Welche spieltheoretischen Handlungsmöglichkeiten ergeben sich nun für die Spieler?

Sommersemester 2021: Katharina Peekhaus und Markus Oliver Pichler

Jeder, der die Börsenwelt in den letzten Monaten verfolgt hat, wird kaum um das Thema Gamestop gekommen sein. Seit Januar stieg der Preis der Aktie kurzzeitig durch einen Short Squeeze auf ein neues All-Time-High von 483$, was einem Kursanstieg von ca. 5000% zum Referenzkurs von 5$ im August darstellt. Jedoch war dies mehr als nur ein rasanter Preisanstieg. Die Aftershow-Party dieses außergewöhnlichen Ereignis ähnelt eher einer Inszenierung von David gegen Goliath. David wird hierbei von einer großen Menge an kleinen Privatanleger repräsentiert, welche gegen die Goliaths der Finanzwelt, mächtige Hedgefonds mit milliardenschweren Portfolios, kämpfen. Einige Hedgefonds spekulierten mit großen Short Positionen in ihrem Portfolio auf einen fallenden Kurs der Gamestop Aktie, sahen sich gezwungen diese aufzulösen, damit sie ihre Verluste aufgrund der steigenden Preisen eindämmen konnten. Dadurch entstanden sprungartige Kursanstiege innerhalb eines Tages. Im Gegensatz dazu haben sich viele Privatinvestoren über ein Unterforum von Reddit zusammengeschlossen und eine Long Position eröffnet, also die hochgradig leerverkaufte Gamestop Aktie gekauft. Nun, da eine Ausgangssituation etabliert wurde, stellt sich die Frage: Welche spieltheoretischen Handlungsmöglichkeiten ergeben sich nun für die Spieler?

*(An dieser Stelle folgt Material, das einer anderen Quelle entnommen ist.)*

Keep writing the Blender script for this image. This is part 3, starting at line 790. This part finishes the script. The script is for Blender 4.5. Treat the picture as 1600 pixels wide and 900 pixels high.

Es gibt verschiedene Möglichkeiten, wie die Spieler agieren können: Wenn ein Spieler seine Position auflöst, wird der Aktienkurs stark in die Richtung gehen, welche dem Gegenspieler hohe Gewinne verschaffen würde. Wenn beide Seiten entscheiden die Position zu halten, resultiert dies in keiner Kursveränderung und somit in keinem Gewinn für beide Seiten. Falls beide Seiten ihre Positionen auflösen würden, würde dies ebenfalls in kaum Kursveränderungen resultieren, allerdings wäre dies mit einem Aufgeben in dem sinnbildlichen Kampf zwischen David und Goliath gleichzustellen und resultiert in negativer Reputation für beide Parteien. Anhand dieser Handlungsmöglichkeiten wurde eine Auszahlungs-Matrix aufgestellt, sodass die strategische Situation analysiert werden kann.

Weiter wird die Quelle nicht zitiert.